Meskipun demikian, anak-anak di Kota Balikpapantidak ada buta aksara tapi tidak semua anak-anak bisa menceritakan kembali sesuatu yang dibaca. “Membaca bisa ketika membaca apakah memahami isinya, ketika sudah memahami isinya apakah bisa mengartikulasikan kembali apalagi dalam bentuk tulisan. Belum lagi ada satu definisi literasi yang baru,” ungkapnya.
Literasi ataupun numerasi yang dipahami dapat memberikan kemanfaatan atau memberikan satu motivasi untuk berinovasi untuk menemukan hal-hal yang baru, menciptakan karya sehingga dapat bersaing ke ranah global yang berujung kepada kesejahteraan.
Dalam kesempatan itu, Kepala Balai Guru Penggerak Provinsi Kaltim, Wiwik Setiawati menyampaikan bahwa Sekolah Penggerak di Kaltim sebanyak 165 sekolah yang tersebar di 10 Kabupaten Kota dan paling banyak ada di wilayah Samarinda.
Untuk menjadi sekolah penggerak yang merupakan transformasi sekolah ini diawali seleksi yang diikuti Kepala Sekolah dan harus lulus. “Kalau lulus maka sekolah yang ditugasi akan menjadi sekolah penggerak. Nanti terdapat pendampingan dan intervensi selama tiga tahun dari pemerintah pusat,” imbuhnya.
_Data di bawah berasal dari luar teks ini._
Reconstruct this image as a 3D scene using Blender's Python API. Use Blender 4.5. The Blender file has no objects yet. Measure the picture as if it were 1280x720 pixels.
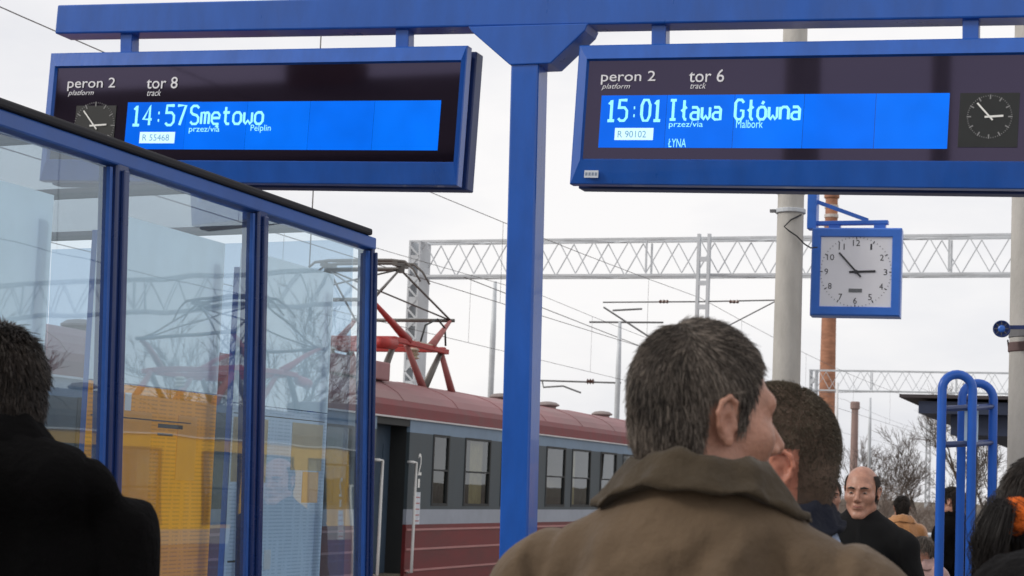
import bpy, bmesh, math, random
import numpy as np
from mathutils import Vector, Matrix

random.seed(7)
rng = np.random.default_rng(7)
SC = bpy.context.scene
COL = SC.collection

# ------------------------------------------------------------------ camera
F_PX, YAW, ROLL, PY, HZ, CZ = 2200.0, math.radians(20.5), 0.040, 410.0, 605.0, 1.58
PITCH = math.atan((HZ - PY) / F_PX)
CAM_R = (Matrix.Rotation(YAW, 3, 'Z') @ Matrix.Rotation(math.pi / 2 + PITCH, 3, 'X')
         @ Matrix.Rotation(ROLL, 3, 'Z'))
CAM_P = Vector((0, 0, CZ))
cam_d = bpy.data.cameras.new('camera')
cam = bpy.data.objects.new('camera', cam_d)
COL.objects.link(cam)
cam.matrix_world = Matrix.Translation(CAM_P) @ CAM_R.to_4x4()
cam_d.sensor_width = 36.0
cam_d.lens = F_PX / 1280.0 * 36.0
cam_d.shift_y = (PY - 360.0) / 1280.0
cam_d.clip_start, cam_d.clip_end = 0.05, 5000.0
cam_d.dof.use_dof = True
cam_d.dof.focus_distance = 6.5
cam_d.dof.aperture_fstop = 12.0
SC.camera = cam

# ------------------------------------------------------------------ world, sun, exposure
SUN_EL, SUN_AZ = math.radians(30), math.radians(-118)      # azimuth from +Y towards +X
world = bpy.data.worlds.new('World')
SC.world = world
world.use_nodes = True
wn, wl = world.node_tree.nodes, world.node_tree.links
wn.clear()
w_out = wn.new('ShaderNodeOutputWorld')
w_bg = wn.new('ShaderNodeBackground')
w_bg.inputs['Strength'].default_value = 0.1
w_sky = wn.new('ShaderNodeTexSky')
w_sky.sky_type = 'NISHITA'
w_sky.sun_disc = False
w_sky.sun_elevation = SUN_EL
w_sky.sun_rotation = SUN_AZ
w_tc = wn.new('ShaderNodeTexCoord')
w_map = wn.new('ShaderNodeMapping')
w_map.inputs['Scale'].default_value = (1.0, 1.0, 2.6)
w_noise = wn.new('ShaderNodeTexNoise')
w_noise.inputs['Scale'].default_value = 2.3
w_noise.inputs['Detail'].default_value = 6
w_noise.inputs['Roughness'].default_value = 0.55
w_ramp = wn.new('ShaderNodeValToRGB')
w_ramp.color_ramp.elements[0].position = 0.34
w_ramp.color_ramp.elements[0].color = (0.79, 0.80, 0.85, 1)
w_ramp.color_ramp.elements[1].position = 0.57
w_ramp.color_ramp.elements[1].color = (1.02, 1.0, 0.995, 1)
w_gain = wn.new('ShaderNodeVectorMath')
w_gain.operation = 'SCALE'
w_gain.inputs['Scale'].default_value = 10.0
w_mix = wn.new('ShaderNodeMixRGB')
w_mix.inputs['Fac'].default_value = 0.94
wl.new(w_tc.outputs['Generated'], w_map.inputs['Vector'])
wl.new(w_map.outputs['Vector'], w_noise.inputs['Vector'])
wl.new(w_noise.outputs['Fac'], w_ramp.inputs['Fac'])
wl.new(w_ramp.outputs['Color'], w_gain.inputs[0])
wl.new(w_sky.outputs['Color'], w_mix.inputs['Color1'])
wl.new(w_gain.outputs['Vector'], w_mix.inputs['Color2'])
wl.new(w_mix.outputs['Color'], w_bg.inputs['Color'])
wl.new(w_bg.outputs['Background'], w_out.inputs['Surface'])

sun_d = bpy.data.lights.new('sun', 'SUN')
sun_d.energy = 1.5
sun_d.angle = math.radians(12)
sun_d.color = (1.0, 0.95, 0.88)
sun = bpy.data.objects.new('sun', sun_d)
COL.objects.link(sun)
sdir = Vector((math.sin(SUN_AZ) * math.cos(SUN_EL), math.cos(SUN_AZ) * math.cos(SUN_EL), math.sin(SUN_EL)))
sun.rotation_euler = (-sdir).to_track_quat('-Z', 'Y').to_euler()
sun.location = sdir * 60

SC.view_settings.view_transform = 'Standard'
SC.view_settings.look = 'None'
SC.view_settings.exposure = 0.0
SC.view_settings.gamma = 1.0
SC.view_settings.use_curve_mapping = False

# ------------------------------------------------------------------ measuring helpers (true 3D planes)
def ray(px, py):
    return CAM_R @ Vector(((px - 640) / F_PX, -(py - PY) / F_PX, -1.0))
def at(px, py, d):
    return CAM_P + ray(px, py) * d
def on_y(px, py, Y):
    r = ray(px, py)
    return CAM_P + r * ((Y - CAM_P.y) / r.y)
def on_x(px, py, X):
    r = ray(px, py)
    return CAM_P + r * ((X - CAM_P.x) / r.x)

# ------------------------------------------------------------------ materials
MATS = {}
def mat(name, base, rough=0.6, var=0.12, scale=6.0, bump=0.0, bscale=60.0, metal=0.0, spec=0.5,
        coat=0.0, emit=None, estr=0.0, sss=0.0, dirt=0.0, dirtcol=(0.06, 0.05, 0.04), stretch=(1, 1, 1)):
    if name in MATS:
        return MATS[name]
    m = bpy.data.materials.new(name)
    m.use_nodes = True
    n, l = m.node_tree.nodes, m.node_tree.links
    b = n['Principled BSDF']
    b.inputs['Roughness'].default_value = rough
    b.inputs['Metallic'].default_value = metal
    b.inputs['Specular IOR Level'].default_value = spec
    b.inputs['Coat Weight'].default_value = coat
    if sss:
        b.inputs['Subsurface Weight'].default_value = sss
        b.inputs['Subsurface Radius'].default_value = (0.012, 0.005, 0.003)
        b.inputs['Subsurface Scale'].default_value = 1.0
    if emit is not None:
        b.inputs['Emission Color'].default_value = (*emit, 1)
        b.inputs['Emission Strength'].default_value = estr
    tc = n.new('ShaderNodeTexCoord')
    mp = n.new('ShaderNodeMapping')
    mp.inputs['Scale'].default_value = stretch
    l.new(tc.outputs['Object'], mp.inputs['Vector'])
    if var > 0:
        nz = n.new('ShaderNodeTexNoise')
        nz.inputs['Scale'].default_value = scale
        nz.inputs['Detail'].default_value = 5
        nz.inputs['Roughness'].default_value = 0.6
        l.new(mp.outputs['Vector'], nz.inputs['Vector'])
        rp = n.new('ShaderNodeValToRGB')
        rp.color_ramp.elements[0].position = 0.28
        rp.color_ramp.elements[1].position = 0.72
        rp.color_ramp.elements[0].color = (*[max(0, c * (1 - var)) for c in base], 1)
        rp.color_ramp.elements[1].color = (*[min(1, c * (1 + var)) for c in base], 1)
        l.new(nz.outputs['Fac'], rp.inputs['Fac'])
        src = rp.outputs['Color']
        if dirt > 0:
            n2 = n.new('ShaderNodeTexNoise')
            n2.inputs['Scale'].default_value = scale * 0.45
            n2.inputs['Detail'].default_value = 8
            n2.inputs['Roughness'].default_value = 0.7
            l.new(mp.outputs['Vector'], n2.inputs['Vector'])
            r2 = n.new('ShaderNodeValToRGB')
            r2.color_ramp.elements[0].position = 0.48
            r2.color_ramp.elements[0].color = (0, 0, 0, 1)
            r2.color_ramp.elements[1].position = 0.75
            r2.color_ramp.elements[1].color = (dirt, dirt, dirt, 1)
            l.new(n2.outputs['Fac'], r2.inputs['Fac'])
            mx = n.new('ShaderNodeMixRGB')
            mx.inputs['Color2'].default_value = (*dirtcol, 1)
            l.new(r2.outputs['Color'], mx.inputs['Fac'])
            l.new(src, mx.inputs['Color1'])
            src = mx.outputs['Color']
        l.new(src, b.inputs['Base Color'])
        rr = n.new('ShaderNodeMapRange')
        rr.inputs['To Min'].default_value = max(0.02, rough - 0.08)
        rr.inputs['To Max'].default_value = min(1, rough + 0.08)
        l.new(nz.outputs['Fac'], rr.inputs['Value'])
        l.new(rr.outputs['Result'], b.inputs['Roughness'])
    else:
        b.inputs['Base Color'].default_value = (*base, 1)
    if bump > 0:
        nb = n.new('ShaderNodeTexNoise')
        nb.inputs['Scale'].default_value = bscale
        nb.inputs['Detail'].default_value = 4
        l.new(mp.outputs['Vector'], nb.inputs['Vector'])
        bp = n.new('ShaderNodeBump')
        bp.inputs['Strength'].default_value = bump
        bp.inputs['Distance'].default_value = 0.01
        l.new(nb.outputs['Fac'], bp.inputs['Height'])
        l.new(bp.outputs['Normal'], b.inputs['Normal'])
    MATS[name] = m
    return m

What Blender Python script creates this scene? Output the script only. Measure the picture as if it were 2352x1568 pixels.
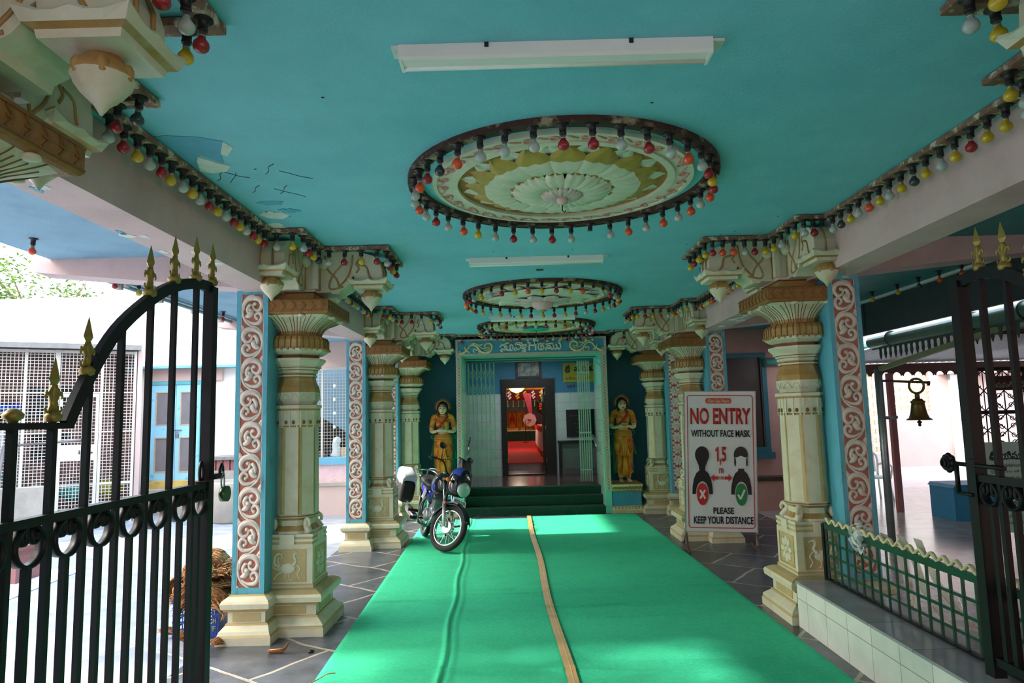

Tidak semua sekolah menjadi sekolah penggerak, pasalnya kuota yang harus diperebutkan di seluruh Indonesia terbatas. “Kalau kepala sekolah tidak ada komitmen susah untuk sekolah ini berubah,” ungkapnya.

Untuk sekolah penggerak wajib untuk menggunakan kurikulum merdeka, apabila belum menjadi sekolah penggerak maka kurikulum merdeka menjadi pilihan. Sekolah penggerak di Kota Balikpapan mulai dari paud, Tk, SD, SMP dan SMA/SMK.
Dengan sekolah penggerak dapat menciptakan suasana pembelajaran yang menyenangkan, hasil pembelajaran anak-anak sesuai dengan ditargetkan. “Jadi pada awal dia menjalankan program penggerak itu ada asesmen. Target selama tiga tahun itu harus ada perubahan,” sebutnya.